Die projektive Identität tritt im Spiel FAHRENHEIT nur bedingt in Erscheinung. Dem Spieler ist es zwar möglich, Entscheidungen zu treffen, jedoch haben diese Wünsche der realen Identität keinen ernstzunehmenden Einfluss auf das Spielgeschehen und die Spielgeschichte. Es spielt beispielsweise keine Rolle, ob die reale Identität den Wunsch hat, dass Lucas im Verlauf des Spiels seine Freundin verlässt oder nicht. Die Wahl steht dem Spieler zwar zur Verfügung, ändert oder individualisiert den Spielverlauf daraufhin jedoch nicht Es gibt kaum eine Schnittstelle, die einen individuellen, die Wünsche von virtueller und realer Identität verbindenden, Spielverlauf ermöglicht.
Das explizite Vorhandensein einer projektiven Identität würde eben dies verlangen, dass der reale Charakter seinem virtuellen Charakter Werte und Vorstellungen durch Spielentscheidungen vermitteln kann und sich der Verlauf des Spiels so aktiv durch Verhaltensänderungen und -vermischungen durch den realen als auch virtuellen Charakter ändern ließe.

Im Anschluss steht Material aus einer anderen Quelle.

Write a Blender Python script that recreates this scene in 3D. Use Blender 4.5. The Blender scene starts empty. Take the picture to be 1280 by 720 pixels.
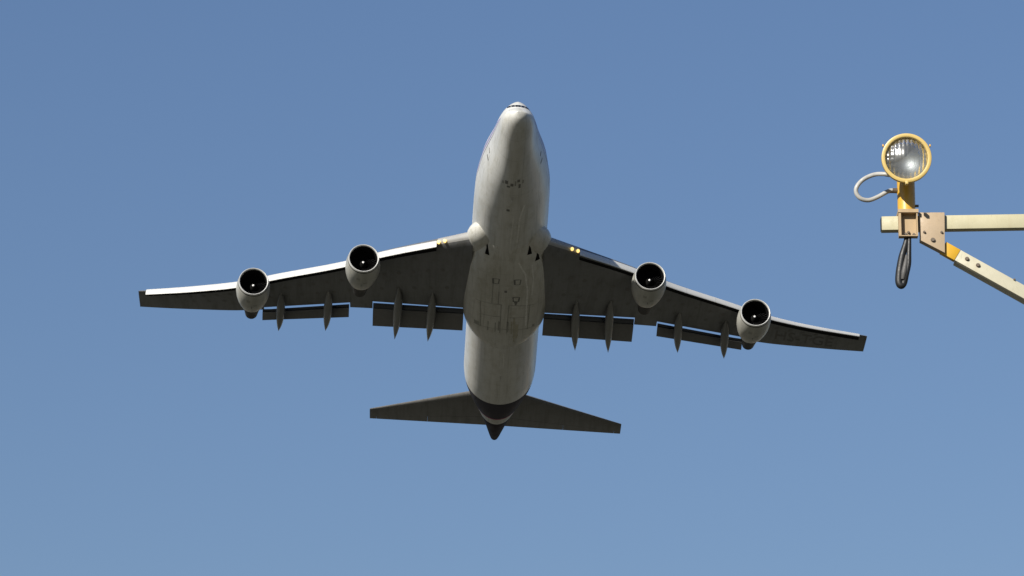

Im Gegensatz zum Spiel DIE SIMS ist es bei FAHRENHEIT nicht möglich, sich vollkommen mit den Spielfiguren zu identifizieren. Dies begründet sich darin, dass die Spielfiguren bereits vom Autor des Spieles vorbestimmt sind und dem Spieler am Beginn des Spiels nicht die Optionen offen stehen, Entscheidungen bezüglich der Spielcharaktere zu treffen, wodurch sich der Grad der Identifikation deutlich erhöhen würde.